X

Study Examines How Your Culture Shapes Your Creativity


January 27, 2015 | Prachi Gupta

A new study examining creativity has found that while some cultures are faster at producing ideas than others, this doesn’t necessarily translate to better ideas. Research published in the Journal of Business Research by Gad Saad, a professor at Concordia’s John Molson School of Business, graduate student Louis Ho, and Mark Cleveland from the University of Western Ontario, examines how culture impacts creativity.

Individualist societies, like those in the West, tend to place a greater emphasis on out-of-the box thinking, the authors hypothesized. They reasoned that collective societies, which value conformity, would limit creativity. The authors organized a study of nearly 300 people and then, using a number of criteria, assessed groups in Canada and Taiwan while they brainstormed ideas. The researchers found that, while the Canadians had more ideas than the Taiwanese, they were also quicker to disagree with each other. They also found that the Taiwanese came up with about as many high quality ideas as Canadians.

“The study largely supported our hypotheses,” Saad said. “We found that the individualists came up with many more ideas. They also uttered more negative statements—and those statements were more strongly negative. The Canadian group also displayed greater overconfidence than their Taiwanese counterparts.”

However, there’s an up-side to the Taiwanese approach, too: “This is in line with another important cultural trait that some collectivist societies are known to possess—namely being more reflective as compared to action-oriented, having the reflex to think hard prior to committing to a course of action.”

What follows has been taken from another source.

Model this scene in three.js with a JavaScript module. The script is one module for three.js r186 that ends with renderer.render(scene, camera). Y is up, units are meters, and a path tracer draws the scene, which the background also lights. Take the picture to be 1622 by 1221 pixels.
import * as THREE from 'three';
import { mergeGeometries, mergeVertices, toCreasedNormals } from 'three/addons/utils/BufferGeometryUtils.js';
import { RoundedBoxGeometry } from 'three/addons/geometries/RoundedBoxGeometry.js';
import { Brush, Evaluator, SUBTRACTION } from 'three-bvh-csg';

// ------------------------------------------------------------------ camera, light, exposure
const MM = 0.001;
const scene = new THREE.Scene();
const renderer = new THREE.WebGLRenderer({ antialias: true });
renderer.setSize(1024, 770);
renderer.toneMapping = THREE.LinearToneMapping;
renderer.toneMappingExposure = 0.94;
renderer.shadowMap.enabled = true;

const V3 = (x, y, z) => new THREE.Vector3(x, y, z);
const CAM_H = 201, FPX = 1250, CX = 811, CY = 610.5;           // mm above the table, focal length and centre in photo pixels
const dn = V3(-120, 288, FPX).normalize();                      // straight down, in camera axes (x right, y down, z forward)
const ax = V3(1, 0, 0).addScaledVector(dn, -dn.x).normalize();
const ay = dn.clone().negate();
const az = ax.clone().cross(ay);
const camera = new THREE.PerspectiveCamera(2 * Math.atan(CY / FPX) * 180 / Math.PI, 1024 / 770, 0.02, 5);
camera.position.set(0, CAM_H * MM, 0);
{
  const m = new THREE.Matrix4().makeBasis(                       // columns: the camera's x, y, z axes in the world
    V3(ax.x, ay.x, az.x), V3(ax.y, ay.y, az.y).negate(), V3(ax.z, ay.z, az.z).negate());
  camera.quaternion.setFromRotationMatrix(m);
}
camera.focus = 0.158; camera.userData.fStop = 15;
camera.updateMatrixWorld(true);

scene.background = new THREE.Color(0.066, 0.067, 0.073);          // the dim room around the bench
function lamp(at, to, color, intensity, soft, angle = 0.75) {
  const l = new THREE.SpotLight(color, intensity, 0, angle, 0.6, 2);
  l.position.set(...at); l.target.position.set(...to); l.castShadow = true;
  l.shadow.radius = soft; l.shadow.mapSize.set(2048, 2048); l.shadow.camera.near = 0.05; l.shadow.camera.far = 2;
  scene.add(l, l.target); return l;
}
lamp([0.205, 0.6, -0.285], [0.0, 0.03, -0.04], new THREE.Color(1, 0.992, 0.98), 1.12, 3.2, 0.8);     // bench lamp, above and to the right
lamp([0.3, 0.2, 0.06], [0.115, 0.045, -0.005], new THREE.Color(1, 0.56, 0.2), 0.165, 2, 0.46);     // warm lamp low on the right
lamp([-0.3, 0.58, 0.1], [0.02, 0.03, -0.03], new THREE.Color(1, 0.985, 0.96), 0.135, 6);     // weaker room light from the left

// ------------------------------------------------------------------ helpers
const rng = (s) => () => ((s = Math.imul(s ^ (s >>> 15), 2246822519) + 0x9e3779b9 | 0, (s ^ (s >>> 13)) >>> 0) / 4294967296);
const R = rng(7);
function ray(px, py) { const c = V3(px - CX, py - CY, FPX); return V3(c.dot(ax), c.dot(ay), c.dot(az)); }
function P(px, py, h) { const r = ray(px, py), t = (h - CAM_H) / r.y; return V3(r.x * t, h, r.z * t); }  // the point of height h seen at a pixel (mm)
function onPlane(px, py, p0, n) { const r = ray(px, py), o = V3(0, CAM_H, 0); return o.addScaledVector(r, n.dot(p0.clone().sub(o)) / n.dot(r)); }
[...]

The point then, is not that one approach is better or worse than the other, but that managers and collaborators across the cultures need to understand the differences and try to accommodate both types of styles:

“To maximize the productivity of their international teams, global firms need to understand important cultural differences between Western and Eastern mindsets,” Saad says. “Brainstorming, a technique often used to generate novel ideas such as new product innovations, might not be equally effective across cultural settings. Even though individuals from collectivistic societies might be coming up with fewer creative ideas, the quality of those ideas tends to be just as good as or marginally better than those of their individualistic counterparts. Employers need to recognize that.”